For our last "full" day of vacation, we couldn't help but wake up early again, this time at 4:30 for a sunrise. We were out of the hotel shortly before 5, yet still there were a fair number of people at Angkor Wat for same purpose. Sitha indicated this was less than average, however. He thought some people might have been scared off by the rain the evening before. We stood near the internal reflecting pool, waiting for the sun to come up. There was a relatively small window where color came through; otherwise it was lots of gray. It was still better than rain. The scaffolding really was an eyesore - hopefully they can finish the construction in the near future. We thought it would make more sense to have the scaffolding the color of the temple itself (making it camouflaged), but Sitha indicated it was green because other colors get too hot.

As the sun came up, we moved around to various vantage points, trying to take advantage of colorful sky, hide the scaffolding, and get reflections where possible. After the sun came above the horizon, we went back to the street, and got some photos from afar, across the moat. Since we had seen all the stuff we really wanted to see, this was all gravy at this point. So we went back to Bayon, and tried to get some good shots in the morning light. The light didn't work out, however, as the sun went behind some clouds, but it was very nice to be there by ourselves.

Then we went to Phnom Bakeng, which is the large hill south of Angkor Thom, where people line up to view the sunset in the afternoon. In the morning, however, it is basically empty. It was a 15 minute walk to the top, good views at the top, including a clear view of Angkor Wat through the jungle. Sitha said that the Khmer considered it the "Center of the Universe" with its location near Angkor Thom, Angkor Wat, the lake, the mountains, etc. We could see what they meant, as it was very quiet and peaceful up there too, and we had the place to ourselves for about 10 minutes. The walk down was also peaceful, with birds chirping and just the forest on both sides. At the bottom of the walk down, there was another temple, Baksei Chamkrong, which we walked around as well. Sitha asked if we wanted to walk up, but we were done with tall steps at this point. Also, the view from the bottom was great, with white fluffy clouds and (now) blue sky in the background, so we figured "why mess with that?"

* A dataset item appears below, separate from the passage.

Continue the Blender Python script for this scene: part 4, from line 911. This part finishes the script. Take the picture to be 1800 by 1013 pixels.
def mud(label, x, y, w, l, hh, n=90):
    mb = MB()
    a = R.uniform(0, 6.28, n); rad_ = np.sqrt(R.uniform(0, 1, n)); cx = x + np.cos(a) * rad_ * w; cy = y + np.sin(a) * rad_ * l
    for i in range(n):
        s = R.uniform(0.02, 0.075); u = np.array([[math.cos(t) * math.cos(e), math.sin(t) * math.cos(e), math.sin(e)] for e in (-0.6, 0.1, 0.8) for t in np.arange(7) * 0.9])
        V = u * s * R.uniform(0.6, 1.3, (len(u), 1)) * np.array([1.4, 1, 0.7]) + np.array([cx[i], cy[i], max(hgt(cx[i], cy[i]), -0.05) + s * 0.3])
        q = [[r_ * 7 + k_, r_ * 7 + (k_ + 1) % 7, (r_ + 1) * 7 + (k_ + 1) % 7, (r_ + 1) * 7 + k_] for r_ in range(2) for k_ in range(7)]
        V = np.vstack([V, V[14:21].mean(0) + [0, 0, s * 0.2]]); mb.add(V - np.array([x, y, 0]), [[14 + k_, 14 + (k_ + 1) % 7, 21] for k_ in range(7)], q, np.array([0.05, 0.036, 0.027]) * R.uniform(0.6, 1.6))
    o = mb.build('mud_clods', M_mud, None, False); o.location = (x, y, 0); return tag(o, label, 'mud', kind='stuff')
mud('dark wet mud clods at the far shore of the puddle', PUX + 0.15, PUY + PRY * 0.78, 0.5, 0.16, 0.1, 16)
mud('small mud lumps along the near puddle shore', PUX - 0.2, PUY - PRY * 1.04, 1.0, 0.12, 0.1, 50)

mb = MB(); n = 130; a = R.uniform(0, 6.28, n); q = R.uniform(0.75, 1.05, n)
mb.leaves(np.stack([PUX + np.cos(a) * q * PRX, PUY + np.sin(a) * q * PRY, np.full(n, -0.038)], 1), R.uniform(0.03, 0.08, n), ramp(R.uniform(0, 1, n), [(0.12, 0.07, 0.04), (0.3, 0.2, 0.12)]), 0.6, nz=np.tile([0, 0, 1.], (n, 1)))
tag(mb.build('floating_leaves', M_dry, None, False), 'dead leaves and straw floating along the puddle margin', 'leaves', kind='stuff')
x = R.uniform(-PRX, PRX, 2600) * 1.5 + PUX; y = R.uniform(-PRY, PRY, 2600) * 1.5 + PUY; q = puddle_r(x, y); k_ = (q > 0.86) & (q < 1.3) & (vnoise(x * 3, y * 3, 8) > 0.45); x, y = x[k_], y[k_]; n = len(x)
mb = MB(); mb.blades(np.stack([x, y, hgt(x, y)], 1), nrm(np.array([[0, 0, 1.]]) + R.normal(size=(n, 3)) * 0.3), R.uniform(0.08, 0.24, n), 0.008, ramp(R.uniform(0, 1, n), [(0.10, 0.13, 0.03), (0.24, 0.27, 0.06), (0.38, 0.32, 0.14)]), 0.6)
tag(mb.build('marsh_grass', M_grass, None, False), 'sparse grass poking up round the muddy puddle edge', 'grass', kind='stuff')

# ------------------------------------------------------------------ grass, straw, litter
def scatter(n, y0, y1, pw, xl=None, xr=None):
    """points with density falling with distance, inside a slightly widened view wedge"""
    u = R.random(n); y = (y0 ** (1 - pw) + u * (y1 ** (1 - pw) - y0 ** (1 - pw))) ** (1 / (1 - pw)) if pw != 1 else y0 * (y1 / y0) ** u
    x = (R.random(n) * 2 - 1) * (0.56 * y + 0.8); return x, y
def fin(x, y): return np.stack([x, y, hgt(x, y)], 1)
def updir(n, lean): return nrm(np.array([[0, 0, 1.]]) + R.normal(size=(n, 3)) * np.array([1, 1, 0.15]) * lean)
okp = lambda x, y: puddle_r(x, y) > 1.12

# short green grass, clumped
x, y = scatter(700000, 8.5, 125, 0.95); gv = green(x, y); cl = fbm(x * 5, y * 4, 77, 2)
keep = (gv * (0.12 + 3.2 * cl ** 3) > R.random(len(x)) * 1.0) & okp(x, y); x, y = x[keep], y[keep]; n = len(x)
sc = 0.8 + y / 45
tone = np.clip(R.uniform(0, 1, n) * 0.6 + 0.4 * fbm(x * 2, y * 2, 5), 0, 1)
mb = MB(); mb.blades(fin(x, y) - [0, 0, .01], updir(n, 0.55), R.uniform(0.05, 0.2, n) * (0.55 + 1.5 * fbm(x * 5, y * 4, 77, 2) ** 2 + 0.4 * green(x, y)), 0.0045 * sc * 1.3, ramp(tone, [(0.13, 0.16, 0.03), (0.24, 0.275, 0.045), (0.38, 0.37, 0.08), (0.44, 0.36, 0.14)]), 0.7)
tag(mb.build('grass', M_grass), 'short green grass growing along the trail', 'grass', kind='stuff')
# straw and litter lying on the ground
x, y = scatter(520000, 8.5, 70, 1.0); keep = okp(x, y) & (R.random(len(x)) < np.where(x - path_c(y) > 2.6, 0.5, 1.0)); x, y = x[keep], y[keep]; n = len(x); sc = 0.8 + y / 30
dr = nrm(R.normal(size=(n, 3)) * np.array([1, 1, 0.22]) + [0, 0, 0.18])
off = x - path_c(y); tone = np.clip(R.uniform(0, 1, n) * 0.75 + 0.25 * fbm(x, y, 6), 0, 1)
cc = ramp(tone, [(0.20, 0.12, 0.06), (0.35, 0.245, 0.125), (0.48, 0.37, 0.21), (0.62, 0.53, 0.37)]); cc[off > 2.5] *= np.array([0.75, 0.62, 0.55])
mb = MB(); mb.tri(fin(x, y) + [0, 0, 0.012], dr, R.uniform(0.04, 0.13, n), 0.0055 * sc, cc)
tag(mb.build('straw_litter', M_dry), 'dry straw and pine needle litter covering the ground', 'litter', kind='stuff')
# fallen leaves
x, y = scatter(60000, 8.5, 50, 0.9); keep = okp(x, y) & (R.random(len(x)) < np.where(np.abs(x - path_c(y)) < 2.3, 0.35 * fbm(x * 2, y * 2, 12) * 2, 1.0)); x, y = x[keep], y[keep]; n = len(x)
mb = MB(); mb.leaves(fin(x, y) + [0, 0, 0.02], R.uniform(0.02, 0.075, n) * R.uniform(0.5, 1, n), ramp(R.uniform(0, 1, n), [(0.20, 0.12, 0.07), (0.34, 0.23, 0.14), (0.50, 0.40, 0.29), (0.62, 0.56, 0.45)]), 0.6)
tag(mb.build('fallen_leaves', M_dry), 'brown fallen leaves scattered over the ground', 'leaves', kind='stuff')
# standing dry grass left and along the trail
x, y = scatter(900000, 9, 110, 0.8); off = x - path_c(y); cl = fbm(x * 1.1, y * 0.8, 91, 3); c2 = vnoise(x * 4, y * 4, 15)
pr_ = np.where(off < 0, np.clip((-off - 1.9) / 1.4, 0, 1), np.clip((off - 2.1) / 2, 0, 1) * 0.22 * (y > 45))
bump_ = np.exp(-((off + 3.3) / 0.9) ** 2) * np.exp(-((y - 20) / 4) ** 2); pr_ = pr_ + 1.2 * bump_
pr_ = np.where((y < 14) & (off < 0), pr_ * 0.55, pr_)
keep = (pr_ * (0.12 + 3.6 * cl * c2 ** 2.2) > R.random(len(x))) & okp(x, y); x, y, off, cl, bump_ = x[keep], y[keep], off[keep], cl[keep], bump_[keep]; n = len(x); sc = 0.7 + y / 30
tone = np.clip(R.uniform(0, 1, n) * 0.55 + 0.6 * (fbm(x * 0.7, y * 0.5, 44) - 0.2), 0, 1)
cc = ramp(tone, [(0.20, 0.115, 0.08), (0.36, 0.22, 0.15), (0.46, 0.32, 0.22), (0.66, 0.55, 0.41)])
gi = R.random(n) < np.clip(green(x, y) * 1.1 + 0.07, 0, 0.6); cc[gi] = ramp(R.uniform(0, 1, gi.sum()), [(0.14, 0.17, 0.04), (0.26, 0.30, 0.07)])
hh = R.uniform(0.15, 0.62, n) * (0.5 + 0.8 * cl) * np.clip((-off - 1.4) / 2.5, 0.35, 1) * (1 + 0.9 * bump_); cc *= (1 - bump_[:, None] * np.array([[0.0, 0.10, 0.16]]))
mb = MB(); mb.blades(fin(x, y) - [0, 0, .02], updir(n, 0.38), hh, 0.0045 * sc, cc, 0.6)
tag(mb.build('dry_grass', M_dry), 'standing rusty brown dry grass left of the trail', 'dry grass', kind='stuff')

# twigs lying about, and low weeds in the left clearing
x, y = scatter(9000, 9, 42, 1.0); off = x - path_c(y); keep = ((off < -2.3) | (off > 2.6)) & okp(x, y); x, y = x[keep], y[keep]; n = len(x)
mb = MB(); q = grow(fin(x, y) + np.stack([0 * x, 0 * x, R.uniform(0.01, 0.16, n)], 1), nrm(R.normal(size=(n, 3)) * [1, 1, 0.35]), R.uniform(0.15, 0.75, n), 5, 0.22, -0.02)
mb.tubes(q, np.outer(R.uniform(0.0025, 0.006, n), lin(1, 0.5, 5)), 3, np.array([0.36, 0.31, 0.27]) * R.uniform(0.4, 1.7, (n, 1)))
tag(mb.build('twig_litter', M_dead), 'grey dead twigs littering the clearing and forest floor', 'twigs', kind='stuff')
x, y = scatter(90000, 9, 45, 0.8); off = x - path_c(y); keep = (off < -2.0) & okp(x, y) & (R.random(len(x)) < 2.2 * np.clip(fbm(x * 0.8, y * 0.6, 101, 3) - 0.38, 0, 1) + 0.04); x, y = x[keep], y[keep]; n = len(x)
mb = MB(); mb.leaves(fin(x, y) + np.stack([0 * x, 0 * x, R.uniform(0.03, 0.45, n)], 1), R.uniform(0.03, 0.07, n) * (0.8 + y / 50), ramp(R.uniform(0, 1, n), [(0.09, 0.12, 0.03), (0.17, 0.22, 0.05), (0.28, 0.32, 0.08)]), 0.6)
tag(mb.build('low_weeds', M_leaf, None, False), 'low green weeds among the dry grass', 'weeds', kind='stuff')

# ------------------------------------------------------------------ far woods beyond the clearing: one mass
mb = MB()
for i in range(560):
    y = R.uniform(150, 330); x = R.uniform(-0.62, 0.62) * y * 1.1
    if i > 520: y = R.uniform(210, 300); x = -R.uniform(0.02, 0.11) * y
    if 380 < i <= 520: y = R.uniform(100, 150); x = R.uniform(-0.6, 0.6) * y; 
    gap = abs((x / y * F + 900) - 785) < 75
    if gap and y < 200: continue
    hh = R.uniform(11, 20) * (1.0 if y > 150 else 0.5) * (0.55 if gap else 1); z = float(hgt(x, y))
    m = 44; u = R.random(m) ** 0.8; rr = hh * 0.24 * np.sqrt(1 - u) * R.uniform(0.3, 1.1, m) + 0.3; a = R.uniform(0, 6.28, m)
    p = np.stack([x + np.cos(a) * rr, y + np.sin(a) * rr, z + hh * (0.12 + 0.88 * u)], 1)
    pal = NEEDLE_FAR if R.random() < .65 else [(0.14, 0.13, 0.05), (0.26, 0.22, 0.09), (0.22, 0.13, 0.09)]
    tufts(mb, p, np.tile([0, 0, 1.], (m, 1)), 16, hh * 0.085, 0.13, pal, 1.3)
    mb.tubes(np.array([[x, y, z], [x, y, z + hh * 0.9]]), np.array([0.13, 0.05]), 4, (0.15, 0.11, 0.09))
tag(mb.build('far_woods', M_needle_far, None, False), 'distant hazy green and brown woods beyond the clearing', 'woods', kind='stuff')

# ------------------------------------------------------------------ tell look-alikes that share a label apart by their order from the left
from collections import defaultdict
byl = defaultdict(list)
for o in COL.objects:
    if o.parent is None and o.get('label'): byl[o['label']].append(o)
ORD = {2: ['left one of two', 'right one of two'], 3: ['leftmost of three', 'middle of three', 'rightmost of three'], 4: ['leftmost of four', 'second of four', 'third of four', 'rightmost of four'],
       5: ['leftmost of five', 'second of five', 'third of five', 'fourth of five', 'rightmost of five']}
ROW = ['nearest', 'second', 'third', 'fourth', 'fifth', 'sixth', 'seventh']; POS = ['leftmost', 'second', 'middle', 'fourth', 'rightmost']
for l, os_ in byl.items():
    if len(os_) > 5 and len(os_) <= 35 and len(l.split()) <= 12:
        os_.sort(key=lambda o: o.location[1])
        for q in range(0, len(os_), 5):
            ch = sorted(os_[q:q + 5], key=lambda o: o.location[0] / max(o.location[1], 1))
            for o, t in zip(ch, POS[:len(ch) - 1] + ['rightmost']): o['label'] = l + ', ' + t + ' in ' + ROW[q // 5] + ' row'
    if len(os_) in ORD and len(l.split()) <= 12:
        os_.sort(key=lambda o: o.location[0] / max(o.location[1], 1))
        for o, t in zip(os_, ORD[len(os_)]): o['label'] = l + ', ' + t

We had no idea where we were, but we walked a little farther north and then realized exactly where we were, right near the outer moat and south entrance to Angkor Thom. On the way back to the hotel, we stopped at a small genocide memorial. At the memorial, Sitha told us, matter of factly, the story of his own father being killed when he was a newborn. It was incredible that it was roughly 1/4 of the population was killed during the Khmer Rouge. Perhaps because of the fact it was our last day, plus the dire circumstances, it reminded us a bit of seeing the genocide museum in Rwanda in 2007.

Back at the hotel, we got some breakfast. By this time, Crystal was convinced she wanted to try out some Soto Ayam (chicken soup) for breakfast when we got back to the States. Several of the places we went had both Soto Ayam and Congee for breakfast. Crystal said it would be easy enough to make a big pot of Soto Ayam on a Sunday and have it the rest of the week. We went back to the room and had a leisurely morning, slowly but surely taking care of charging and backing up electronics stuff, and also packing. We agreed we needed to wash certain clothes as soon as we got back, and also that we should probably wash the bags upon return.

Before we left the hotel, we were told that our flight to Bangkok was delayed, and we were a titch worried, as it was cutting our layover in half. So instead of 1:30, we left the hotel at 2:30. Because the flight was delayed, we got a free drink at the Siem Reap airport - they should really institute this in the US. On the flight to Bangkok, we took off to the west, so all we saw was the West Baray - none of the temples. Justin fell asleep, which was probably for the best, because we didn't land on time, instead circling over Bangkok for awhile, finally landing at 6:10, with our connection theoretically departing at 6:40. Fortunately, there were people there ready to lead us to our connection, who put us on a special bus that drove to separate entrance. For the other people, they indicated "go over here, they'll take care of your connection." For us, they said "Run!" and they started running themselves. As with our last trip to Bangkok, we still had to run a long distance to the transfer counter, get a boarding pass, go through security, and then run some more. Thankfully, we made it.


But then, ironically, we sat on the plane (sweaty) for close to 45 minutes, because we weren't cleared to take off. As it was, we could have walked and made it easily, although the plane doors may have been closed to help the airlines juke the "on-time" stats. Once we took off, the flight was fine, and we landed in Hong Kong a little after 11. While we landed, our luggage did not. We waited and waited, and then found out it didn't make the connection. Moreover, rather than send it to Hong Kong on a different flight, they decided to just send it straight to LAX. While we weren't going to be in Hong Kong for very long, the checked bags did have our liquids - and shoes. The shoes were pertinent only because one of the bars we wanted to go to had a strict dress code requiring shoes. We hoped our bags would be waiting for us when we get home.


It was a 30 minute drive to our hotel, and - go figure - there was no traffic at midnight. After checking in at the hotel (the Sheraton) - one more upgrade, although not to a city view unfortunately - we tested our luck by going next door to Felix for drinks. We had tried to get some assistance from the concierge at our hotel, but there was something (actually, pretty much everything) lost in translation, so we tried to sweet talk ourselves into the bar with the strict dress code. It worked, but perhaps it was because the place was 95% empty. They put us in the corner ("Nobody puts Crystal in the corner!"), but it was actually a great table, right by the window. There was not as much neon as we expected, but perhaps that was because it was past 1 in the morning. We got a couple drinks, enjoyed the view, commented on the stark contrast between Hong Kong and everywhere else we'd been, then went back to the hotel and crashed.